Copy the data below exactly, omitting any picture it contains.

Collected data:
+-------+

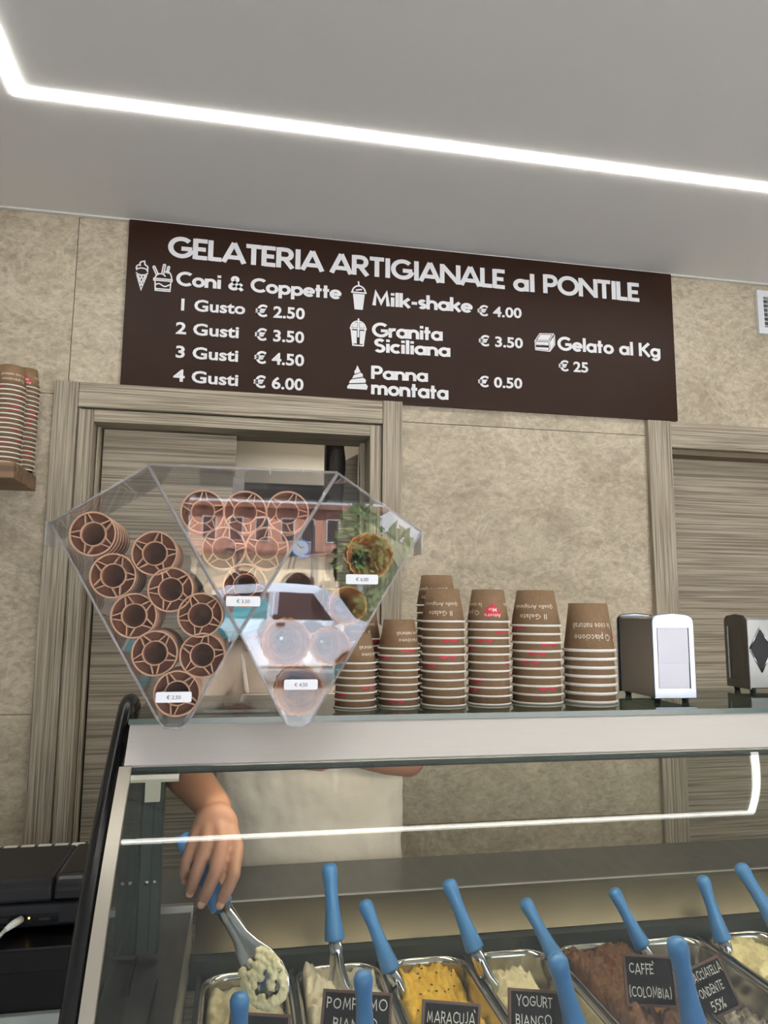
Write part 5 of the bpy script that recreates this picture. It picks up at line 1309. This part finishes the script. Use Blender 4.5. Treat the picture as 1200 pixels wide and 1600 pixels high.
# clock on its iron post
pc = out(478, 857, 16); t = thing('street_clock', 'round white street clock on an iron post, mirrored in the right kite', 'clock', (pc.x + 0.2, pc.y, 0))
MB().tube([(pc.x + 0.27, pc.y, -0.02), (pc.x + 0.27, pc.y, pc.z + 0.5)], 0.04, 10).build('post', M['iron'], t)
MB().tube([(pc.x - 0.25, pc.y, pc.z - 0.45), (pc.x - 0.05, pc.y, pc.z + 0.45), (pc.x + 0.27, pc.y, pc.z + 0.5)], 0.022, 8).build('bracket', M['iron'], t)
MB().lathe([(0, 0.03), (0.17, 0.03), (0.185, 0.0), (0.17, -0.03), (0, -0.03)], 28, Matrix.Translation(pc) @ Matrix.Rotation(PI / 2, 4, 'X')).build('dial', M['clock'], t)
MB().lathe([(0.172, 0.034), (0.198, 0.034), (0.198, -0.034), (0.172, -0.034), (0.172, 0.034)], 28, Matrix.Translation(pc) @ Matrix.Rotation(PI / 2, 4, 'X')).build('rim', M['signblue'], t)
for a, L in ((2.2, 0.12), (0.4, 0.09)): MB().tube([pc + V3((0, 0.036, 0)), pc + V3((L * math.cos(a), 0.036, L * math.sin(a)))], 0.008, 6).build('hand', M['iron'], t)
lp = out(372, 862, 30); t = thing('street_lamp', 'twin-armed street lamp before the arcade, mirrored in the middle wedge', 'lamp post', (lp.x, lp.y, 0))
MB().tube([(lp.x, lp.y, -0.02), (lp.x, lp.y, lp.z)], 0.07, 10).build('pole', M['iron'], t); MB().box(lp.x - 0.5, lp.x + 0.5, lp.y - 0.1, lp.y + 0.1, lp.z, lp.z + 0.12).build('lamp_head', M['iron'], t)
# white car, nose to the right of the picture
Yc = 12.0; yc = 2 * FY - Yc; cx0, cx1 = out(305, 1000, Yc).x, out(625, 1000, Yc).x; L = cx1 - cx0
t = thing('white_car', 'small white car parked outside the shop, mirrored in the right kite', 'car', ((cx0 + cx1) / 2, yc - 0.8, 0))
gl_ = -0.02
sil = [(0.0, 0.30), (0.0, 0.75), (0.02, 1.02), (0.07, 1.50), (0.14, 1.64), (0.40, 1.70), (0.60, 1.66), (0.72, 1.48), (0.80, 1.14), (0.93, 1.00), (0.985, 0.85), (1.0, 0.55), (1.0, 0.30)]
wx = [(0.19, 0.34), (0.80, 0.34)]
low = []
for fx, r_ in reversed(wx): low += [(fx * L + 0.36 * math.cos(a), 0.30 + 0.36 * math.sin(a)) for a in [PI * k / 10 for k in range(0, 11)]]
poly = [(f * L, z) for f, z in sil] + low
poly = [(cx0 + x, z + gl_) for x, z in poly]
b_ = MB(); b_.prism(poly, yc - 1.62, yc); bevel(b_.build('bodywork', M['van'], t), 0.05, 3)
def win(pts, name='side_window'):
    b_ = MB(); b_.prism([(cx0 + f * L, z + gl_) for f, z in pts], yc + 0.0, yc + 0.012); return b_.build(name, M['car_glass'], t)
win([(0.39, 1.12), (0.40, 1.55), (0.585, 1.53), (0.685, 1.10)]); win([(0.10, 1.14), (0.13, 1.50), (0.37, 1.55), (0.36, 1.12)])
b_ = MB(); b_.add([V3((cx0 + f * L, yy, z + gl_ + 0.006)) for f, z in ((0.625, 1.645), (0.80, 1.16)) for yy in (yc - 0.10, yc - 1.52)] + [V3((cx0 + f * L - 0.02, yy, z + gl_ - 0.03)) for f, z in ((0.625, 1.645), (0.80, 1.16)) for yy in (yc - 0.10, yc - 1.52)], [(0, 1, 3, 2), (4, 6, 7, 5), (0, 2, 6, 4), (1, 5, 7, 3), (0, 4, 5, 1), (2, 3, 7, 6)])
b_.build('windscreen', M['car_glass'], t)
for fx, r_ in wx:
    wm_ = Matrix.Translation((cx0 + fx * L, yc - 0.02, 0.30 + gl_)) @ Matrix.Rotation(PI / 2, 4, 'X')
    w1 = MB().lathe([(0.0, 0.0), (0.27, 0.0), (0.31, 0.03), (0.31, 0.17), (0.27, 0.2), (0, 0.2)], 28, wm_).build('wheel', M['tyre'], t)
    MB().lathe([(0.0, -0.02), (0.10, -0.02), (0.19, 0.0), (0.0, 0.01)], 20, wm_).build('hubcap', M['steel'], w1)
bb(cx0 + 0.41 * L, cx0 + 0.45 * L, yc + 0.0, yc + 0.03, 1.0, 1.04, 'door_handle', M['hair'], t)
bb(cx0 + 0.30 * L, cx0 + 0.69 * L, yc + 0.0, yc + 0.008, 0.32, 0.36, 'sill_strip', M['iron'], t)
b_ = MB(); ball(b_, V3((cx0 + 0.71 * L, yc + 0.10, 1.16)), 0.10, 0.06, 0.08); b_.build('wing_mirror', M['van'], t)
# trees
def tree(x, y, h, r, n, seed, label, name='tree', leafsize=0.16, droop=0.0):
    rng = random.Random(seed); t = thing(name, label, 'tree', (x, y, 0), 'trees across the street')
    MB().tube([(x, y, -0.02), (x + 0.05, y, h * 0.35), (x, y, h * 0.75)], [0.13, 0.10, 0.05], 8).build('trunk', M['bark'], t)
    mb = MB()
    for k in range(n):
        d = V3((rng.gauss(0, 1), rng.gauss(0, 1), rng.gauss(0, 1))).normalized() * (rng.random() ** 0.4); c = V3((x + d.x * r, y + d.y * r, h * 0.66 + d.z * h * 0.36))
        u = V3((rng.gauss(0, 1), rng.gauss(0, 1), rng.gauss(0, 1))).normalized(); v = u.cross(V3((rng.random(), 1, 0.3))).normalized(); s_ = leafsize * rng.uniform(0.6, 1.4)
        mb.add([c - u * s_, c + v * s_ * 0.4, c + u * s_, c - v * s_ * 0.4], [(0, 1, 2, 3)])
    o = mb.build('foliage', M['leaf'], t, fix=False); o['kind'] = 'stuff'
p = out(572, 900, 20); tree(p.x, p.y, out(570, 812, 20).z + 0.4, 0.75, 1500, 5, 'dark bushy tree beside the arcade, mirrored in the right kite')
p = out(628, 880, 26); tree(p.x, p.y, out(628, 830, 26).z, 1.0, 260, 6, 'sparse palm-like tree at the right edge of the mirrored street', leafsize=0.35)
p = out(606, 960, 16); tree(p.x, p.y, out(606, 925, 16).z, 0.7, 900, 7, 'low green shrub behind the mirrored car nose', leafsize=0.10)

+-------+

Answer to this task:
Write part 5 of the bpy script that recreates this picture. It picks up at line 1309. This part finishes the script. Use Blender 4.5. Treat the picture as 1200 pixels wide and 1600 pixels high.
# clock on its iron post
pc = out(478, 857, 16); t = thing('street_clock', 'round white street clock on an iron post, mirrored in the right kite', 'clock', (pc.x + 0.2, pc.y, 0))
MB().tube([(pc.x + 0.27, pc.y, -0.02), (pc.x + 0.27, pc.y, pc.z + 0.5)], 0.04, 10).build('post', M['iron'], t)
MB().tube([(pc.x - 0.25, pc.y, pc.z - 0.45), (pc.x - 0.05, pc.y, pc.z + 0.45), (pc.x + 0.27, pc.y, pc.z + 0.5)], 0.022, 8).build('bracket', M['iron'], t)
MB().lathe([(0, 0.03), (0.17, 0.03), (0.185, 0.0), (0.17, -0.03), (0, -0.03)], 28, Matrix.Translation(pc) @ Matrix.Rotation(PI / 2, 4, 'X')).build('dial', M['clock'], t)
MB().lathe([(0.172, 0.034), (0.198, 0.034), (0.198, -0.034), (0.172, -0.034), (0.172, 0.034)], 28, Matrix.Translation(pc) @ Matrix.Rotation(PI / 2, 4, 'X')).build('rim', M['signblue'], t)
for a, L in ((2.2, 0.12), (0.4, 0.09)): MB().tube([pc + V3((0, 0.036, 0)), pc + V3((L * math.cos(a), 0.036, L * math.sin(a)))], 0.008, 6).build('hand', M['iron'], t)
lp = out(372, 862, 30); t = thing('street_lamp', 'twin-armed street lamp before the arcade, mirrored in the middle wedge', 'lamp post', (lp.x, lp.y, 0))
MB().tube([(lp.x, lp.y, -0.02), (lp.x, lp.y, lp.z)], 0.07, 10).build('pole', M['iron'], t); MB().box(lp.x - 0.5, lp.x + 0.5, lp.y - 0.1, lp.y + 0.1, lp.z, lp.z + 0.12).build('lamp_head', M['iron'], t)
# white car, nose to the right of the picture
Yc = 12.0; yc = 2 * FY - Yc; cx0, cx1 = out(305, 1000, Yc).x, out(625, 1000, Yc).x; L = cx1 - cx0
t = thing('white_car', 'small white car parked outside the shop, mirrored in the right kite', 'car', ((cx0 + cx1) / 2, yc - 0.8, 0))
gl_ = -0.02
sil = [(0.0, 0.30), (0.0, 0.75), (0.02, 1.02), (0.07, 1.50), (0.14, 1.64), (0.40, 1.70), (0.60, 1.66), (0.72, 1.48), (0.80, 1.14), (0.93, 1.00), (0.985, 0.85), (1.0, 0.55), (1.0, 0.30)]
wx = [(0.19, 0.34), (0.80, 0.34)]
low = []
for fx, r_ in reversed(wx): low += [(fx * L + 0.36 * math.cos(a), 0.30 + 0.36 * math.sin(a)) for a in [PI * k / 10 for k in range(0, 11)]]
poly = [(f * L, z) for f, z in sil] + low
poly = [(cx0 + x, z + gl_) for x, z in poly]
b_ = MB(); b_.prism(poly, yc - 1.62, yc); bevel(b_.build('bodywork', M['van'], t), 0.05, 3)
def win(pts, name='side_window'):
    b_ = MB(); b_.prism([(cx0 + f * L, z + gl_) for f, z in pts], yc + 0.0, yc + 0.012); return b_.build(name, M['car_glass'], t)
win([(0.39, 1.12), (0.40, 1.55), (0.585, 1.53), (0.685, 1.10)]); win([(0.10, 1.14), (0.13, 1.50), (0.37, 1.55), (0.36, 1.12)])
b_ = MB(); b_.add([V3((cx0 + f * L, yy, z + gl_ + 0.006)) for f, z in ((0.625, 1.645), (0.80, 1.16)) for yy in (yc - 0.10, yc - 1.52)] + [V3((cx0 + f * L - 0.02, yy, z + gl_ - 0.03)) for f, z in ((0.625, 1.645), (0.80, 1.16)) for yy in (yc - 0.10, yc - 1.52)], [(0, 1, 3, 2), (4, 6, 7, 5), (0, 2, 6, 4), (1, 5, 7, 3), (0, 4, 5, 1), (2, 3, 7, 6)])
b_.build('windscreen', M['car_glass'], t)
for fx, r_ in wx:
    wm_ = Matrix.Translation((cx0 + fx * L, yc - 0.02, 0.30 + gl_)) @ Matrix.Rotation(PI / 2, 4, 'X')
    w1 = MB().lathe([(0.0, 0.0), (0.27, 0.0), (0.31, 0.03), (0.31, 0.17), (0.27, 0.2), (0, 0.2)], 28, wm_).build('wheel', M['tyre'], t)
    MB().lathe([(0.0, -0.02), (0.10, -0.02), (0.19, 0.0), (0.0, 0.01)], 20, wm_).build('hubcap', M['steel'], w1)
bb(cx0 + 0.41 * L, cx0 + 0.45 * L, yc + 0.0, yc + 0.03, 1.0, 1.04, 'door_handle', M['hair'], t)
bb(cx0 + 0.30 * L, cx0 + 0.69 * L, yc + 0.0, yc + 0.008, 0.32, 0.36, 'sill_strip', M['iron'], t)
b_ = MB(); ball(b_, V3((cx0 + 0.71 * L, yc + 0.10, 1.16)), 0.10, 0.06, 0.08); b_.build('wing_mirror', M['van'], t)
# trees
def tree(x, y, h, r, n, seed, label, name='tree', leafsize=0.16, droop=0.0):
    rng = random.Random(seed); t = thing(name, label, 'tree', (x, y, 0), 'trees across the street')
    MB().tube([(x, y, -0.02), (x + 0.05, y, h * 0.35), (x, y, h * 0.75)], [0.13, 0.10, 0.05], 8).build('trunk', M['bark'], t)
    mb = MB()
    for k in range(n):
        d = V3((rng.gauss(0, 1), rng.gauss(0, 1), rng.gauss(0, 1))).normalized() * (rng.random() ** 0.4); c = V3((x + d.x * r, y + d.y * r, h * 0.66 + d.z * h * 0.36))
        u = V3((rng.gauss(0, 1), rng.gauss(0, 1), rng.gauss(0, 1))).normalized(); v = u.cross(V3((rng.random(), 1, 0.3))).normalized(); s_ = leafsize * rng.uniform(0.6, 1.4)
        mb.add([c - u * s_, c + v * s_ * 0.4, c + u * s_, c - v * s_ * 0.4], [(0, 1, 2, 3)])
    o = mb.build('foliage', M['leaf'], t, fix=False); o['kind'] = 'stuff'
p = out(572, 900, 20); tree(p.x, p.y, out(570, 812, 20).z + 0.4, 0.75, 1500, 5, 'dark bushy tree beside the arcade, mirrored in the right kite')
p = out(628, 880, 26); tree(p.x, p.y, out(628, 830, 26).z, 1.0, 260, 6, 'sparse palm-like tree at the right edge of the mirrored street', leafsize=0.35)
p = out(606, 960, 16); tree(p.x, p.y, out(606, 925, 16).z, 0.7, 900, 7, 'low green shrub behind the mirrored car nose', leafsize=0.10)